Monday, November 4, 2019

Hey! It's Mercury Retrograde! Hey! Chill out, you!



Hello, friends! It's been a couple of months since I last blogged - because I've been bogged down. Been thrown into the busyness of rehearsals for a fundraiser I'm directing and performing in this holiday season. It's a treat and a half, having a great time, but whoosh! Busy not only directing, but accumulating sheet music, recordings, commissioning orchestrations, getting all these materials to the cast, writing the script, editing the script I didn't write, plus making sure items the costumer has pulled actually fit the cast, making sure rehearsal spaces have been secured, scheduling the rehearsals, making sure every disparate piece of the equation of the show is slowly coming together. Plus being a cheerleader for the process; that's the easy part though, because it's a labor of love I'm creating in honor of a dear friend who passed in June who was instrumental in this little show happening in the first place.

Let's add to that the sprained ankle. My hubby and I went on an architecture tour thingy of an old church in a nifty, gentrifying area of Chicago we'd never explored before. I walked up to the altar to take a snap, then turned and saw something else I wanted to take a snap of - forgetting about the two little steps I took initially. As my Mom would say, "You sprained it but GOOD." And I did. It turned every color found in an autumnal garden. After just over two weeks, I'm finally being able to consider taking normal steps down a staircase, rather than doing this oddball sideways descent, somehow reminiscent of an elderly, nearsighted crab.

Ah, the joys of being sidelined. 

No, really. The Joys of Being Sidelined.

Being super busy with the musical revue has taught me a couple things. One, always lead with love. I knew this from past directorial endeavors, but it's really hitting this time. After my friend Steve passed, my co-conspirator for this production, I had more than a passing thought of, "Well, the show is done. How can I do this without him?" But the answer is of course, the show must go on. There is no other choice. So, while the process can be bittersweet at times, anxiety-inducing at others, what keeps me anchored is knowing that Steve still has a hand in this process, that the finished product will be a delightful romp - and a heartfelt ode.

It's also taught me that, while directing and performing are in my heart, work in coaching, tarot, astrology, and the metaphysical run parallel in my soul. By not being able to attend certain spirit-focused lectures and group activities, I realized just how important this work is for me. My goal for next year is to build and grow the coaching, blend it with tarot, and become a certified astrologer, combining all three disciplines to help people explore and deepen the meaning in their lives.

And the sprained ankle? Having to slow down to a hobble has really made me take time to consider the things above more deeply. If it wasn't for the imposed slowdown, I wouldn't have had the time to read, meditate, listen to enlightening podcasts, and start planning my next moves as far as career and spirit work. 

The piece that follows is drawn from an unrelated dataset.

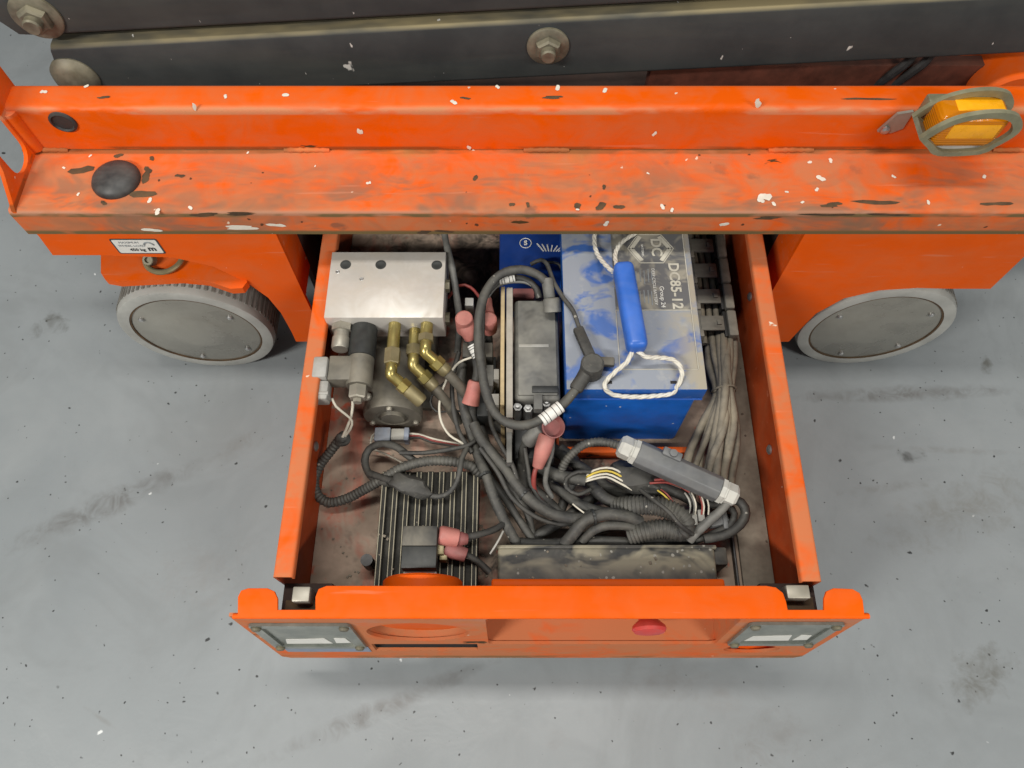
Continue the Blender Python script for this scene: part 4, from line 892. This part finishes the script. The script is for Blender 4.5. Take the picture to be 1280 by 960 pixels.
# pink boot with red wire
T = cable('red_wire', 'red wire coming out of the upturned pink terminal boot', [(676, 575, .285), (669, 588, .278), (667, 604, .265), (670, 618, .25), (680, 630, .235)], 3.2, 'red_wire', 'wire', boots=((684, 545, .305, 672, 584, .282, 10, 6.5, 'pink_rubber'),))
A_ = PZ(692, 533, .318); b = B(); b.lathe([(.0125, -.012), (.0155, 0), (.0140, .0005), (.0110, -.006), (0, -.006)], A_, Vector((.25, -.2, .9)), 24); b.out('boot_mouth', 'dark_pink_rubber', T, 40)
cable('grey_wire', 'grey green wire beside the red wire under the pink boot', [(690, 545, .29), (690, 562, .285), (684, 585, .27), (682, 605, .25), (690, 622, .235)], 3.6, 'cable_grey', 'wire')
# pile in the middle
cable('loom', 'thick cable jacket with stripped pale wires below the battery stop', [(672, 580, .235), (684, 589, .24), (704, 596, .243), (732, 600, .245)], 8.5, 'cable')
for k_, (dy, wl_) in enumerate(((-5, 'topmost pale wire of those fanning from the cut jacket'), (-2, 'yellow wire among the pale wires fanning from the cut jacket'), (1, 'third pale wire of those fanning from the cut jacket'), (4, 'lowest pale wire of those fanning from the cut jacket'))):
    cable('bare_wire', wl_, [(730, 600 + dy * .6, .246), (742, 594 + dy * 1.2, .252), (758, 591 + dy * 1.3, .254), (772, 596 + dy * 1.6, .250), (784 + k_ * 2, 606 + dy * 1.5, .245)], 1.5, 'white_wire' if k_ != 1 else 'yellow_wire', 'wire', group='bare wires of the cut jacket')
PILE = [
 ('black cable in the middle of the pile passing under the stripped jacket', [(682, 590, .215), (690, 604, .218), (706, 618, .222), (728, 632, .228), (756, 640, .23), (784, 640, .225)], 7),
 ('bundle arching up in front of the ribbed conduit by the long box', [(706, 680, .225), (716, 668, .238), (730, 652, .248), (754, 643, .252), (782, 645, .248), (800, 652, .235)], 8),
 ('black cable hugging the bundle on its inner side by the long box', [(728, 676, .225), (742, 663, .24), (760, 657, .245), (784, 658, .24), (802, 664, .23)], 6),
 ('dark cable curving from the taped lump down to the ribbed conduit', [(738, 604, .225), (748, 616, .23), (762, 626, .232), (784, 632, .23)], 8),
 ('dark cable crossing low through the pile toward the tray wall', [(660, 676, .20), (700, 652, .205), (730, 630, .205), (765, 612, .205), (800, 612, .205)], 7),
 ('dark cable lying lowest along the back of the long box', [(640, 678, .215), (690, 680, .215), (740, 676, .218), (800, 678, .218), (870, 676, .215)], 7),
 ('dark cable slanting behind the stripped jacket toward the battery stop', [(700, 640, .20), (712, 610, .21), (722, 588, .215), (716, 572, .22), (700, 560, .22)], 7),
 ('dark cable running right from under the pink boot into the pile', [(690, 560, .21), (712, 575, .225), (732, 588, .222), (755, 606, .215), (790, 622, .21)], 8),
]
for lab, pts, rp in PILE: cable('power_cable', lab, pts, rp, 'cable' if 'dark' not in lab else 'cable_dark', group='cables in the pile')
THIN = [
 ('thin dark cable weaving over the fanned cables near the bracket foot', [(600, 560, .268), (622, 590, .262), (640, 622, .255), (668, 645, .245), (700, 655, .235), (735, 652, .225)], 3.2),
 ('thin dark cable curling round the end of the cut jacket', [(738, 612, .25), (722, 618, .256), (708, 610, .256), (708, 598, .255), (722, 590, .255), (738, 590, .252)], 2.8),
 ('thin black cable leaving the round loop toward the contactor', [(500, 566, .246), (530, 566, .252), (560, 562, .256), (586, 556, .256), (600, 545, .25)], 3.0),
 ('thin dark cable crossing over the ribbed conduit bend', [(800, 612, .258), (818, 626, .272), (836, 640, .276), (850, 656, .27), (866, 668, .25)], 2.8),
 ('thin dark cable beside the red wire dropping from the pink boot', [(656, 560, .285), (660, 584, .275), (664, 606, .262), (676, 626, .25), (696, 640, .24)], 3.0),
 ('thin black cable hanging from the contactor beside the white wire', [(574, 440, .27), (566, 470, .262), (566, 505, .255), (574, 540, .25), (590, 566, .25)], 3.4),
 ('thin black cable from the beige plate down across the broad cable', [(618, 470, .262), (612, 500, .268), (614, 530, .275), (626, 556, .278), (640, 580, .274), (648, 604, .262)], 3.0)]
for lab, pts, rp in THIN: cable('thin_cable', lab, pts, rp, 'cable_grey' if 'grey' in lab else ('cable_dusty' if 'dusty' in lab else 'cable_dark'), group='thin cables in the tangle')
cable('wire', 'short bright wire end sticking out beside the broad sweeping cable', [(716, 630, .248), (722, 635, .250), (730, 641, .248)], 1.1, 'white_wire', 'wire')
cable('wire', 'thin pale wire end left of the long box', [(613, 692, .24), (618, 684, .246), (624, 674, .25), (629, 664, .247)], 1.4, 'plug_grey', 'wire')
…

Oh yeah, Mercury retrograde. This one is in Scorpio. It's asking us to delve deeply, to psychically sink back and take stock of the last three weeks or so and glean the lessons from that time period. It's asking us to slow down and consider the gifts we've been given. Shift your pace, take your foot off the gas, don't run quickly to the next "pretty shiny" - you're likely to fall off a church. It's an astrological sideline which can be embraced, not feared.

Go to your favorite coffee house. Order a comforting beverage. Sit down, do some writing. And reflect on how, as of late,  life has actually given you some mighty fine lemons for your lemonade.